Rodrigo Diaz, a winner of four of his 14 starts for David Simcock, was last seen when third in the G3 Geoffrey Freer S. at Newbury earlier this month. He is being set for the G1 Melbourne Cup.

“He’s a horse that we have been keen on for a while and we have tried to buy him a few times. The ownership group, Quantum Racing, were reluctant to sell all of him, so we have an arrangement as a 50-50 partnership,” Lovett said.

“He’s (Rodrigo Diaz) a horse that we have been keen on for a while and we have tried to buy him a few times.” – Jamie Lovett

“He may need another run before he goes to the Melbourne Cup, so he may go to a Caulfield or Geelong Cup. He’ll have that lead-up run.

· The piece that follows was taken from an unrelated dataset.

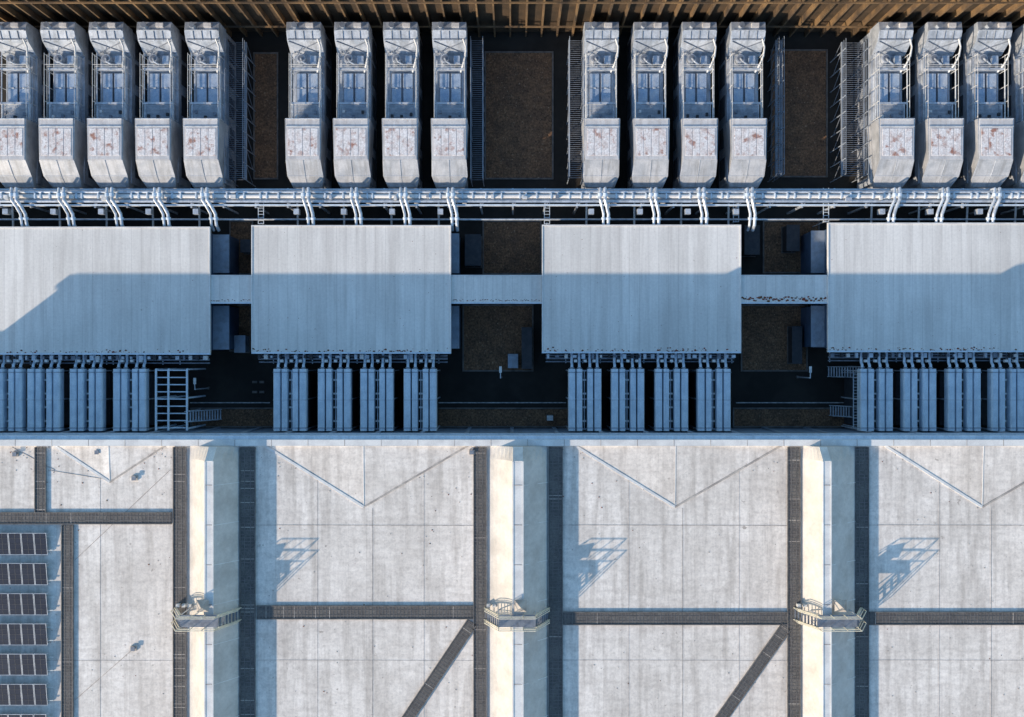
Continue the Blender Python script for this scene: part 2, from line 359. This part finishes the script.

“Hopefully we get the opportunity to get back to Europe with him. If he is as good as we think he is, and if the world got back to normal, we’d go to Ascot with a horse like him.”


Seizing an opportunity

While the complexities of the additional measures put in place by Racing Victoria on international arrivals has deterred many Australians from investing in European stayers this year, Australian Bloodstock has seen it as an opportunity.

“It’s probably not as competitive in that there is not as many people trying to buy them. A few were scared off because of the new RVL rules. We adopted a different approach,” Lovett said.

“You only have to worry if you have a horse that isn’t sound. I had the view that it’s a good year to do it. We’ve had a real good crack, we’ve got six horses coming over, only two for the spring, but another three or four that will come to Sydney.”

Lovett and Murrell also anticipated the likelihood of the tightening of entry standards for overseas horses last year and purchased 11 horses through the 2020 Tattersalls Autumn Horses in Training Sale last October.

Several of those are set to make an impact this spring, with Winter Thorn (Ire) (Muhaarar {GB}) a winner earlier this week at Tamworth, and Mankayan (Ire) (Intello {Ger}) and Herman Hesse (GB) (Frankel {GB}) making promising debuts for Maher and Eustace earlier this month. There are also high ambitions for King’s Charisma (Ire) (Teofilo {Ire}), who is set to make his first Australian appearance in September.